Do Zebras Get Less Spam Than Aardvarks?

Email spam got you down? Is your first name Aaron? A study by Cambridge University security expert Richard Clayton shows that the first letter of your email address has a lot to do with the amount of spam you receive.

The study (.PDF), titled "Do Zebras get more Spam than Aardvarks?" analyzed traffic logs from the U.K. ISP Demon Internet. The data analyzed was from the period Feb. 1st - March 27th of 2008.

In the study, Clayton noted that those whose local part of their email address (this is the portion to the left of the "@") begins with "A" receive about 50% spam and 50% non-spam. Clayton called this group aardvarks. When the local part begins with "Z" (call them zebras) about 75% is spam.



You're probably saying, eh? This makes no sense based on what was said earlier. Ah, but it does.

The reason more of the zebra email is spam is because so few actual email addresses start with "Z". Thus, the real portion of email is smaller. If you only look at legitimate email addresses, the picture changes: 20% of email addressed to zebras is spam, 35% of aardvarks is spam.

Clayton's theory over the reason for this difference also makes sense:

At some point, it occurred to the spammers that if john@example.com was a valid email address then perhaps john@another.com was valid as well, so they started to combine local parts (to the left of the @) with other domain names. This method of creating email addresses to attempt delivery to is called a dictionary attack (or sometimes a Rumpelstiltskin attack).
In other words, with apologies to Zbigniew Brzezinski, there simply aren't that many Zbigniew's around, so he is pretty safe.
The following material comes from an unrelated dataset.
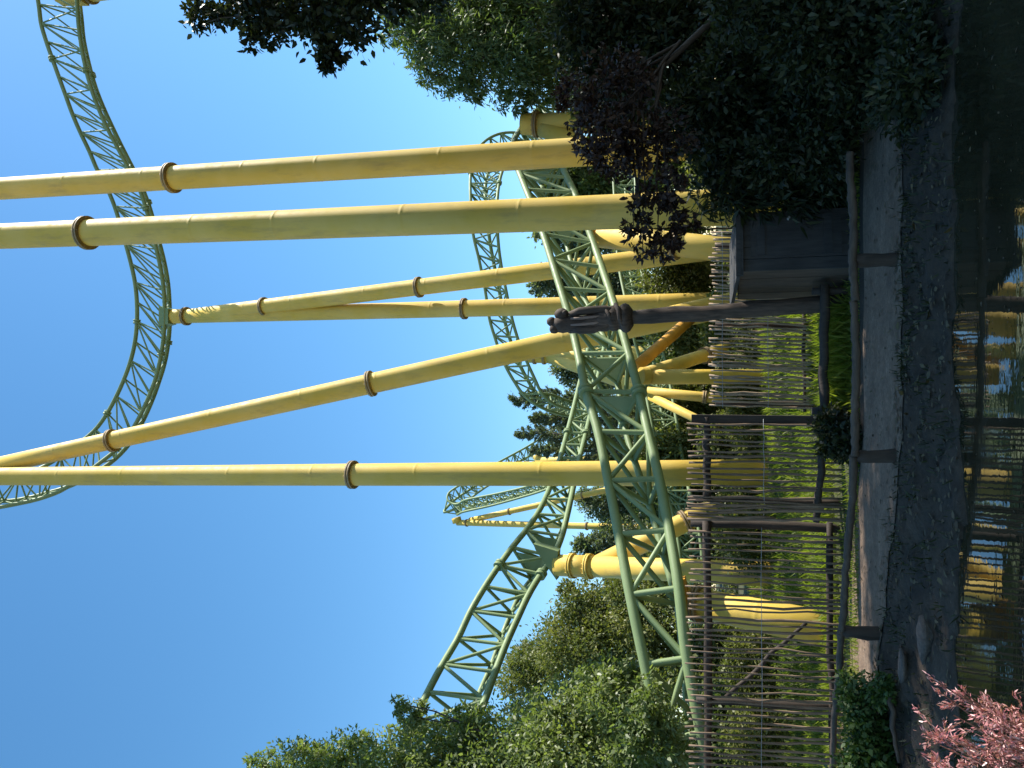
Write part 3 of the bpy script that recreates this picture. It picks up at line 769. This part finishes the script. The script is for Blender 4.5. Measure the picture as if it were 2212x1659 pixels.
conifer('dark conifer standing nearest the vertical yellow column', 1118, 935, 50, 0, 70, 32)
conifer('smaller conifer squeezed between the other two conifers', 1150, 902, 46, 0, 60, 33)
conifer('dark conifer rising behind the steel rail', 1150, 972, 52, 0, 60, 34)
# shrubs over and behind the fence
GB = 'olive shrubs beyond the fence'
shr = [(1450, 590, 70, 60, 27, 'olive shrub seen above the grey cabinet'), (1455, 690, 60, 60, 26, 'olive shrub behind the carved post'), (1470, 770, 60, 60, 28, 'shrub behind the pale yellow fork'), (1450, 880, 70, 60, 27, 'shrub above the square corner post'), (1440, 975, 80, 55, 25, 'broad olive shrub right of the vertical column'), (1450, 1085, 75, 60, 26, 'olive shrub left of the vertical column'), (1470, 1180, 60, 60, 24, 'shrub behind the leaning yellow support'), (1540, 1420, 60, 70, 19, 'low shrub behind the long left picket panel'), (1560, 1600, 60, 90, 17, 'dark shrub at the far left behind the pickets'), (1560, 960, 40, 60, 22, 'low shrub at the foot of the square corner post'), (1555, 700, 40, 70, 21, 'low weedy shrub at the foot of the slanting leg'), (1400, 500, 70, 50, 26, 'dark shrub left of the thick column')]
for k, (xx, yy, rx, ry, d, lb_) in enumerate(shr):
    bl = [blob(xx, yy, rx, ry, d), blob(xx + rx*.5, yy - ry*.6, rx*.7, ry*.6, d+.5), blob(xx + rx*.4, yy + ry*.6, rx*.75, ry*.6, d-.3), blob(xx + rx, yy, rx*.7, ry, d)]
    tree('shrub', lb_, 'shrub', bl, 11000, 0.13, (LF_OLIVE, LF_TREE)[k % 3 == 2], 400 + k, .045, group=GB, clump=.25, per=20)
hb_ = []
rn = random.Random(44)
for k in range(46):
    X = -34 + 68*k/45 + rn.uniform(-.5, .5); hb_.append((Vector((X, 33 + rn.uniform(-1, 1), 1.6 + rn.uniform(-.3, 1.2))), (1.5, 1.2, rn.uniform(1.6, 2.6))))
hr_ = thing('hedge', (0, 33, hgt(0, 33)), 'long unclipped hedge closing off the meadow behind the supports', 'hedge')
quads('foliage', crown_faces(hb_, 52000, .17, 45, clump=.34, per=24), LF_OLIVE, hr_)
st_ = MB()
for k in range(46): limb(st_, (hb_[k][0].x, 33, hgt(0, 33) - .1), hb_[k][0] + Vector((0, 0, 1)), .06, .02, 460 + k, 4, .05)
stm = st_.build('stem', BARK, hr_); stm['kind'] = 'stuff'
GU = 'weedy low shrubs in the meadow'
for k, (xx, yy, rx, ry, d, lb_) in enumerate([(1610, 930, 40, 60, 18, 'weedy olive shrub between the corner post and vertical column'), (1615, 740, 40, 60, 18.5, 'weedy olive shrub behind the sunlit stick fence'), (1590, 1160, 55, 60, 17, 'weedy brownish shrub behind the tangled sticks'), (1610, 1440, 50, 70, 15, 'weedy shrub under the leaning brace'), (1625, 1600, 60, 80, 14.5, 'weedy shrub at the far left end of the stick fence'), (1605, 845, 40, 45, 18, 'weedy shrub below the pale yellow fork'), (1600, 1080, 45, 40, 18.5, 'weedy shrub at the foot of the vertical column')]):
    tree('meadow_shrub', lb_, 'shrub', [blob(xx, yy, rx, ry, d), blob(xx + rx*.6, yy - ry*.7, rx*.7, ry*.7, d), blob(xx + rx*.6, yy + ry*.7, rx*.7, ry*.7, d)], 5200, .085, LF_OLIVE, 480 + k, .03, group=GU, clump=.26, per=16, aspect=.4)
# willow-like tree on the right
V8 = [blob(905,60,70,60,22.5,1.80), blob(960,110,80,70,22.5,2.10), blob(1060,120,90,80,22.5,2.25), blob(1150,150,85,75,22.5,2.10), blob(1000,20,120,80,23.2,2.40), blob(1130,40,120,90,23.2,2.40), blob(1230,110,90,90,22.5,2.25), blob(870,20,60,50,22.5,1.50), blob(1100,-80,160,90,24.0,3.00), blob(1350,60,130,110,22.5,2.25), blob(840,75,26,16,22.2,0.45), blob(1010,190,40,22,22.2,0.75), blob(1110,222,45,18,22.2,0.60), blob(930,165,36,22,22.2,0.60)]
tree('willow_tree', 'soft green willow at the right edge beside the two big columns', 'tree', V8, 60000, 0.18, LF_WILLOW, 51, .25, base=(12.5, 23, hgt(12.5, 23)), aspect=.28, clump=.22, per=30, droop=.8)
# overhanging branch close by: part of the big shade tree whose trunk stands off to the right
V9 = [blob(600,-5,120,50,5.2,.5), blob(700,20,70,60,5.2,.4), blob(770,40,50,50,5.1,.3), blob(520,15,60,30,5.2,.3), blob(450,30,45,16,5.1,.15), blob(420,55,22,12,5.1,.1), blob(712,110,22,34,5.1,.1), blob(706,145,10,16,5.1,.05), blob(590,60,40,30,5.1,.2), blob(800,-40,90,50,5.3,.5), blob(900,-60,90,50,5.5,.5), blob(560,90,30,14,5.1,.1)]
def overhang():
    base = Vector((6.3, 6.2, hgt(6.3, 6.2)))
    root = thing('shade_tree', (10.5, 9.5, 0), 'large dark leaved tree hanging over the top right corner', 'tree')
    fr_ = crown_faces(V9, 8600, .056, 61, aspect=.52, clump=.30, per=10, up=.4)
    fr_ = np.concatenate([fr_, crown_faces([V9[6], blob(710,133,16,14,5.1,.06)], 300, .052, 68, aspect=.5, clump=.6, per=6), crown_faces([V9[7]], 60, .05, 69, aspect=.5, clump=.6, per=6), crown_faces([V9[4], V9[5]], 300, .052, 70, aspect=.5, clump=.5, per=7)])
    rn = random.Random(62); big = []
    while len(big) < 135:                             # leafy mass between the sun and the pond side
        gx = rn.uniform(-4.0, 8); gy = rn.uniform(3.6, 9.3); z = rn.uniform(5.5, 16)
        if (gx < -.3 and gy < 5.2) or (gx < 1.2 and gy > 8.9): continue
        c = Vector((gx, gy, 0)) + sdir * (z / sdir.z); rr = rn.uniform(.8, 1.5)
        dep = c.y*CP + (c.z - 1.7)*SP
        if c.x - rr*1.25 > .515*dep: big.append((c, (rr, rr, rr*.8)))
    cr = crown_faces(big, 90000, .19, 63, aspect=.55, clump=.34, per=30)
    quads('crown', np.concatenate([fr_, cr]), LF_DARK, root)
    m = MB(); b0 = Vector((10.5, 9.5, -.2)); fk = Vector((10.3, 9.6, 6.5))
    limb(m, b0, fk, .34, .24, 64, 7, .03)
    for k, b in enumerate(big[:16]): limb(m, fk - Vector((0, 0, rn.uniform(0, 2))), b[0], .12, .02, 650 + k, 6, .05)
    j = P(800, -60, 5.3)
    limb(m, fk - Vector((0, 0, .6)), j, .10, .03, 66, 6, .04)
    for k, b in enumerate(V9): limb(m, j, Vector(b[0]), .018, .004, 670 + k, 6, .05)
    m.build('trunk', BARK, root)
overhang()
def canopy(label, bx, by, seed, boxr):
    rn = random.Random(seed); bl = []
    for k in range(26):
        c = Vector((bx + rn.uniform(-boxr, boxr), by + rn.uniform(-boxr, boxr), rn.uniform(5.2, 9.5))); rr = rn.uniform(1.1, 1.7)
        if (c.z - 1.7 - rr) > 1.25*(c.y + rr) or c.y < -rr: bl.append((c, (rr, rr, rr*.7)))
    root = thing('shade_tree', (bx, by - 1.5, 0), label, 'tree')
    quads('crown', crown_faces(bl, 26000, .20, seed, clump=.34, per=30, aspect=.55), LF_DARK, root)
    m = MB(); fk = Vector((bx, by - 1.4, 4.4)); limb(m, (bx, by - 1.5, -.2), fk, .3, .2, seed, 6, .03)
    for k, b in enumerate(bl[:10]): limb(m, fk, b[0], .1, .02, seed*3 + k, 5, .05)
    m.build('trunk', BARK, root)
canopy('broad dark tree spreading over the near bank behind the viewer', 3.4, -1.5, 92, 4.2)
# dark shrubs under the shade tree, right of the path
GD = 'dark shrubs in the shade on the right'
dk = [([(1420,100,130,130),(1330,200,90,80),(1300,60,110,100),(1500,20,120,120)], 11.0, 'dark shrub below the willow, tallest of the shaded ones', 26000, .11),
      ([(1600,200,110,110),(1500,260,80,70),(1690,120,110,120),(1560,330,60,55)], 9.8, 'dark shrub hiding the foot of the right column', 22000, .095),
      ([(1740,280,80,80),(1680,340,60,50),(1780,180,80,90),(1790,360,40,45)], 9.3, 'low dark shrub at the right end of the railing', 16000, .085),
      ([(1780,60,120,120),(1900,60,110,130),(1660,-20,130,90),(1860,180,80,80)], 8.2, 'dark bush by the water at the bottom right corner', 22000, .085),
      ([(2010,60,80,120),(2080,-10,90,110),(1960,190,55,80)], 7.3, 'lowest dark plant on the bank at the right edge', 14000, .075)]
for k, (lst, d, lb_, n_, sz) in enumerate(dk):
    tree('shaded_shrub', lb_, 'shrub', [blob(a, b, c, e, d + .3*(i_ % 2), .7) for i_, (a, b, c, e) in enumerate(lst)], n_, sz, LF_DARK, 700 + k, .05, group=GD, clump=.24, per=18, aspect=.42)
# copper-leaved branches crossing the columns
V11 = [blob(1300,300,60,60,8.6,.5), blob(1345,330,70,55,8.6,.4), blob(1255,215,50,50,8.7,.4), blob(1420,420,60,55,8.5,.4), blob(1380,500,34,42,8.5,.25), blob(1435,525,42,34,8.5,.25), blob(1330,180,80,70,8.9,.5), blob(1470,470,40,40,8.5,.25), blob(1395,555,22,16,8.5,.12), blob(1420,300,80,70,8.7,.4)]
tree('copper_plum', 'dark purple leaved tree reaching across the two big columns', 'tree', V11, 6800, .07, LF_COPPER, 71, .05, base=(6.6, 9.6, 0), fork=P(1340, 240, 8.9), bark=LOG, clump=.17, per=16, aspect=.5)
# long leaved bamboo-like shrub in front of the thick column
V12 = [blob(1640,440,70,35,10.2,.3), blob(1560,420,60,50,10.4,.3), blob(1720,430,60,40,10.2,.3), blob(1590,380,80,50,10.3,.35), blob(1790,390,40,60,10.1,.3)]
tree('bamboo_shrub', 'long leaved shrub in front of the thick column foot', 'shrub', V12, 2600, .17, LF_DARK, 72, .02, base=(2.9, 10.2, hgt(2.9, 10.2)), clump=.3, per=9, aspect=.2, droop=.6)
V13 = [blob(1640,395,50,40,11,.3), blob(1740,370,60,40,11,.3), blob(1800,420,30,40,10.6,.2)]
tree('sunlit_shrub', 'bright green sunlit leaves between the column foot and shaded shrubs', 'shrub', V13, 2200, .11, LF_IVY, 73, .02, clump=.3, per=10)
# ivy bush at the left end of the railing
V14 = [blob(1870,1560,36,60,8.4,.3), blob(1845,1500,30,40,8.5,.25), blob(1880,1640,40,60,8.3,.3), blob(1905,1490,20,35,8.1,.2), blob(1850,1700,50,60,8.6,.3)]
tree('ivy_bush', 'low green ivy bush spilling over the left end of the railing', 'bush', V14, 9000, .055, LF_IVY, 74, .02, clump=.3, per=14, aspect=.6)
V15 = [blob(1800,915,34,34,10.2,.25), blob(1830,955,26,40,9.9,.25), blob(1790,960,20,26,10.1,.2)]
tree('dark_ivy', 'dark creeper mound below the square corner post', 'bush', V15, 4200, .06, LF_DARK, 75, .02, clump=.3, per=14, aspect=.6)

# grass
def blades(n, sampler, h, wd, seed):
    rng = np.random.default_rng(seed); C = sampler(rng, n)
    D = unit(rng.normal(size=(n, 3)) * [.35, .35, .1] + [0, 0, 1]); Nn = unit(rng.normal(size=(n, 3)) * [1, 1, .1])
    L = h * (.5 + .9 * rng.random(n)); S = unit(np.cross(D, Nn)); Wd = (wd * (.6 + .8*rng.random(n)))[:, None]
    tip = C + D * L[:, None] + Nn * (L * .35)[:, None]
    return np.stack([C - S*Wd*.5, C + S*Wd*.5, C + D*(L*.55)[:, None] + Nn*(L*.1)[:, None] + S*Wd*.4, tip], axis=1)
def field(x0, x1, y0, y1):
    def f(rng, n):
        X = rng.uniform(x0, x1, n); Y = y0 + (y1 - y0) * rng.random(n) ** 1.4
        return np.array([(a, b, hgt(a, b) - .01) for a, b in zip(X, Y)])
    return f
tag(quads('meadow_grass', blades(42000, field(-9, 7, 11.3, 23), .20, .012, 1), LF_GRASS), 'rough green grass growing behind the stick fences', 'grass', kind='stuff')
tag(quads('verge_grass', blades(9000, field(-7, 4, 9.9, 11.4), .09, .009, 2), LF_GRASS), 'short grass along the far edge of the path', 'grass', kind='stuff')
def clump_s(rng, n):
    X = rng.uniform(-.25, 1.05, n); Y = rng.normal(10.75, .16, n)
    return np.array([(a, b, hgt(a, b) - .01) for a, b in zip(X, Y)])
tag(quads('grass_tuft', blades(4800, clump_s, .25, .010, 3), LF_GRASS, loc=(.4, 10.75, 0)), 'tall bright green grass tuft under the low log barrier', 'grass', kind='stuff')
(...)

It's not so simple as "A" vs. "Z," as shown in the graph above. Email addresses with number starting characters receive even fewer spam emails. Give you any ideas?

Clayton's advice?

Perhaps aardvarks should consider changing species — or asking their favourite email filter designer to think about how this unexpected empirical result can be leveraged into blocking more of their unwanted email.